With the US stepping up its rhetoric against the Assad regime and the killing of civilians in Syria, the Pentagon is engaged in contingency planning for a military operation there that could include a cyberwarfare attack.

But even as military planners voice optimism that the US possesses the vast technical superiority and tactical ingenuity to overcome Syria’s robust air defenses and air force, defense analysts warn that Western military intervention could cause Syria to erupt in a civil war that would eclipse the Iraq war in devastation and mayhem.

It remains to be seen whether the depth of these political concerns nullifies any deterrent effect discussion of the US military planning could have on the Syrian regime.

On Friday, Defense Secretary Leon Panetta warned that the situation in Syria is “intolerable” and that President Bashar al-Assad must go, but added that any military operation the Pentagon is planning would not come without broad support from the international community.

So far the US and Western powers have been unable to overcome Russian and Chinese objections to any diplomatic initiatives that could pave the way for the use of force in Syria.
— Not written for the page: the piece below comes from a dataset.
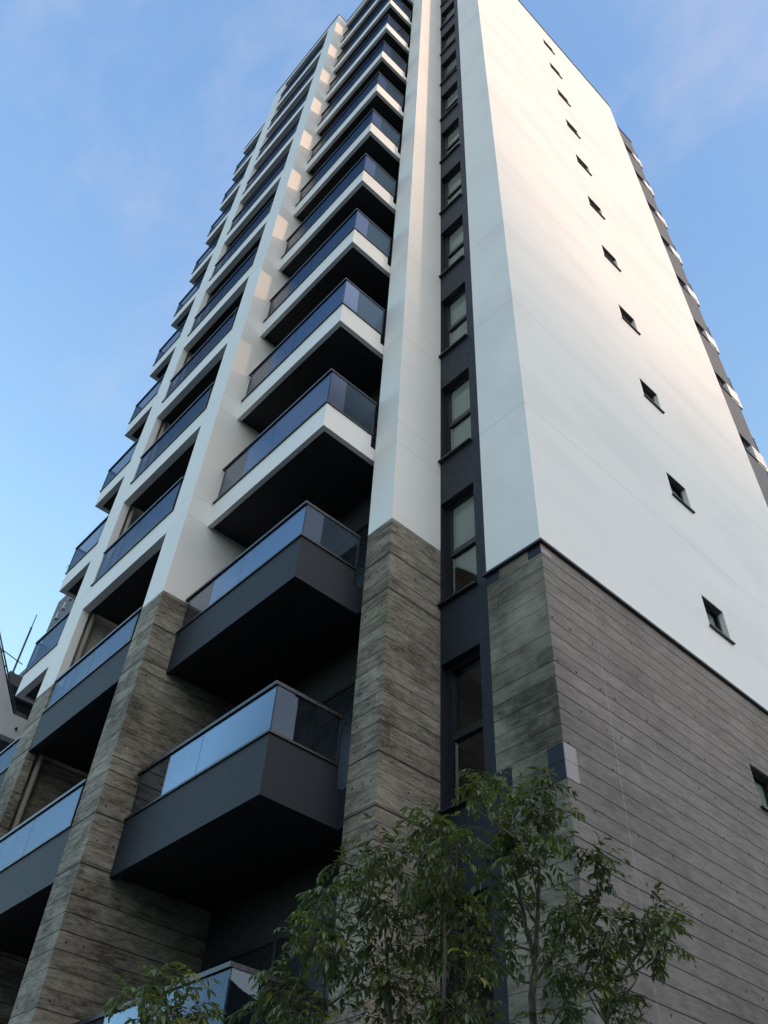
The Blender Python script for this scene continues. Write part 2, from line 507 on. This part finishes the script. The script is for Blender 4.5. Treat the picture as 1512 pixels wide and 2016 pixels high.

But even if that broad support is forthcoming, the military operation would not be an easy one, or one on par with, say, Libya.

“From the military option perspective, Syria has a much more robust surface-to-air missile defense network than did the Libyans,” says retired US Air Force Lt. Gen. Dave Deptula, a former war planner and the principal air attack planner for Operation Desert Storm, who adds that the Pentagon could use a cyberwarfare attack to take out those air defenses.

There are some 130 active surface-to-air (SAM) missile sites throughout the country, which are far more daunting than those Libya possessed because they stay in a far higher state of readiness as a result of the perceived threat they face from Israel, Mr. Deptula notes.

US military drones would be of little use in what the Pentagon calls a “contested air environment” since they are easy to shoot down and have no radar-evading capabilities, for example.

This is precisely what the so-called fifth generation US military fighter jets like the F22 and the F35 are designed to do, says Deptula, who adds that there’s no doubt that the US military could go up against a robust air defense system and “shut it down.”

Indeed, most SAM systems “are designed to be able to only engage a single target a time,” he adds, “which then leads into a counter technique in terms of saturating their air defenses in order to render them ineffective” – a “swarming” of sorts by US military air assets.

Nor are “kinetics” – in military parlance – the only option. US forces could begin reaching out to rebel fighters, if they haven’t already.

The Pentagon is also likely looking at cyberattack options, Deptula notes.

“We’ve come up with ways that can make the target-tracking radar think it’s a GE washing machine – that effectively takes it out of service without destroying it,” he says. “Operation in the cyber realm are certainly part and parcel” of the planning effort.

But the question remains to what end – and to what purpose? Pentagon planners will no doubt be asking themselves the same thing, Deptula adds. “Assad is clearly a leader that needs to be disposed of – the question is what’s the best way to do that?”

Among defense analysts, there is a growing belief that in dismantling a state like Syria, the lessons learned of such an operation will not come from Libya, but rather from Iraq, warns Aram Nerguizian, a fellow with the Center for Strategic and International Studies.

Much like Iraq, Syria has deep-rooted sectarian, tribal, and socioeconomic fault lines. But civil war has the potential to look far more messy in Syria, and spill out into neighboring countries.

Unlike Iraq, Syria has little experience with education reform, institution-building, and structural change, Mr. Nerguizian adds, noting that it has long been a “banana republic” grappling with decades of coup and counter-coup.

In the wake of a military intervention by the United States or the larger international community, “the sectarian and tribal pressures will all come to a head,” Nerguizian says. “And what comes out of it will be anyone’s guess.”